To hate the United States, the President promotes the idea that we must believe that the CUSMA/USMCA/T-MEC existentially threatens the Mexican Oil Company (PEMEX) and the Federal Electricity Commission (CFE) and, therefore, Mexico. In response to a supposed threat from abroad, the President claims that he saved these companies from their inevitable demise. What does it have to do with the United States? It is unknown, but the insinuation that AMLO fought an artful aggression from abroad is fundamental to instilling a national spirit of struggle against an imaginary enemy.
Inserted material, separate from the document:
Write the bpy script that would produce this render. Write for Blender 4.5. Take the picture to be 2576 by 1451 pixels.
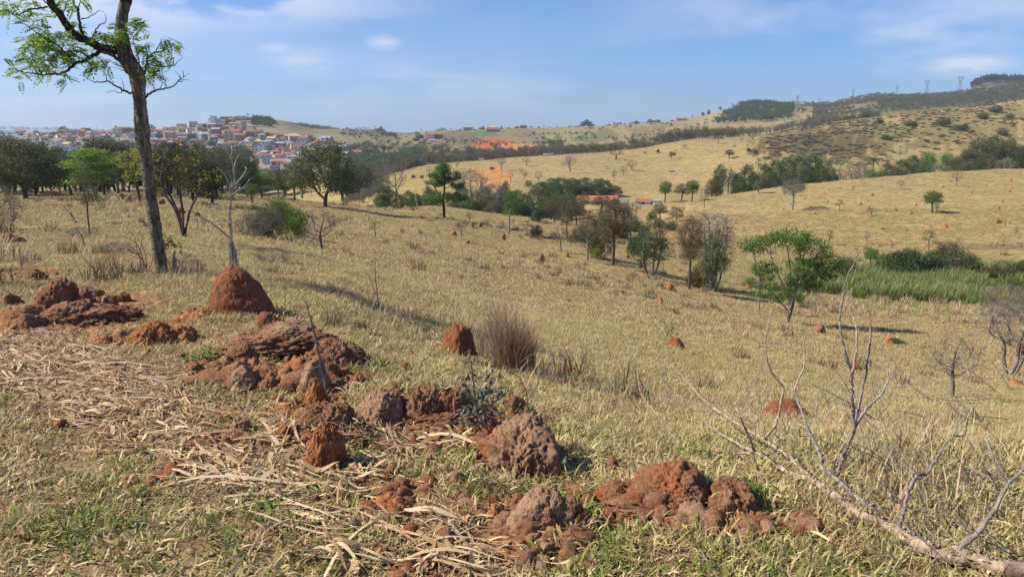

It is also, he suggests, a mortal combat between David and Goliath. That truth is vague and imprecise, but what does it matter? What matters is that the myth is recreated in the minds of the movement’s followers and that they believe the leader did something no one else would have accomplished. What did he do, exactly? Nobody knows. What is important is the idea of presidential heroism—Nietzsche’s Superman.
Thus the Republic survives: from lie to lie, in vague suggestions and insinuations, in the repetition of heroic myths never verified but widely publicized.
The event’s sole purpose in the capital’s Zócalo was to instill in his followers the conviction that López Obrador surpassed Cárdenas and resisted the imperialist pretensions that wanted to strip Mexico of the most sacred part of its national identity. The reality is not very precise, but the emotions are real. AMLO governs by evoking emotions, such as fear of the outside world (proof of this is that he never travels outside the country) and hatred for what is different. And as a consequence of this ambiguous heroism, the President promotes the idea that he “deserves” the continuity of his project after 2024.
The discourse of this new ultra-nationalism is based on elements of fanaticism together with the pretension of setting the discursive pattern toward the 2024 presidential race. The idea goes beyond the populism of Trump and Bolsonaro because they finally had to accept their respective defeats due to the solidity of the electoral institutions.
But the Mexican case may be different. Morena’s capture of the Electoral National Institute (INE) by trying to place its “cachirules” (covert operatives) in the body’s leadership promises to compromise the electoral results seriously. He intends to coordinate reckless actions of the board members militant of the official party at the helm of INE, together with a secretariat of the Interior actively creating conditions of conflict to be able to challenge the election results throughout the country.
It seems that the government intends to create chaos and confusion to later impose itself by illegal and violent means “justified” by a great national crisis.
If this plan of chaos and confusion is carried out, it is because the government has no certainty of winning the elections cleanly and without objections. Moreover, the government, Morena and López Obrador, see a real possibility of losing the Presidency in 2024, despite what the polls say. This is the only explanation for the systematic, violent, and illegal attack on INE.
The President’s fear of losing in 2024 is not only due to political or ideological reasons. The presidential family fears judicial prosecution for their acts of corruption and those of their associates during his administration. Since they are incompetent administrators, they are leaving behind a trail of documentation of their kleptocratic practices. They are right to fear the judgment of history on their brief and chaotic reign.
This picture of imposition is being prepared from all angles. That means that they will “do whatever it takes” not to lose the 2024 elections, even with openly illegal actions, such as a declaration of a State of Exception to annul the electoral results, if they lose.
And to achieve his objectives, the President must count on the absolute loyalty of the armed forces high command. This explains why he has allowed the military high command to become a new bourgeois class with vast economic, institutional, and personal interests. AMLO knows that money can corrupt and become helpful to the interests of a politician who needs loyalty and submission. In that, AMLO is not wrong. Businessmen and bankers have shown a willingness to submit to presidential designs.
Every Mexican President has to consider two de facto powers: the Army and the United States. It is not unreasonable to think that if the Army is bent on the President’s interests, López Obrador could feel strong enough to confront the United States, neutralizing its capacity to influence Mexico, especially since that country will be absorbed in its electoral process.
He tested that new defiant tone to the United States in his speech in the Zócalo. He has been pushing those narratives recently, with his threats to destabilize the U.S. elections and to defy the basic rules of the CUSMA/USMCA/T-MEC, in addition to impeding the action of agencies such as the DEA in the national territory so that it does not act against his “policy of hugs, not bullets”. This distance he puts from the United States is to be able to resist pressures if he decides to impose himself illegally in the 2024 elections.
Threatening to intervene in the U.S. elections made the U.S. demand respect for its sovereignty. With that argument, AMLO will tell the United States not to interfere in Mexico when he destabilizes the Mexican elections, creating the conditions to declare null and void a result contrary to his interests.
AMLO’s strategy to control and dictate the election results is under construction. Everything is uncertain, tense, and highly volatile. That is the climate that pervades the whole country. It is the dark cloud of uncertainty that blankets the national environment.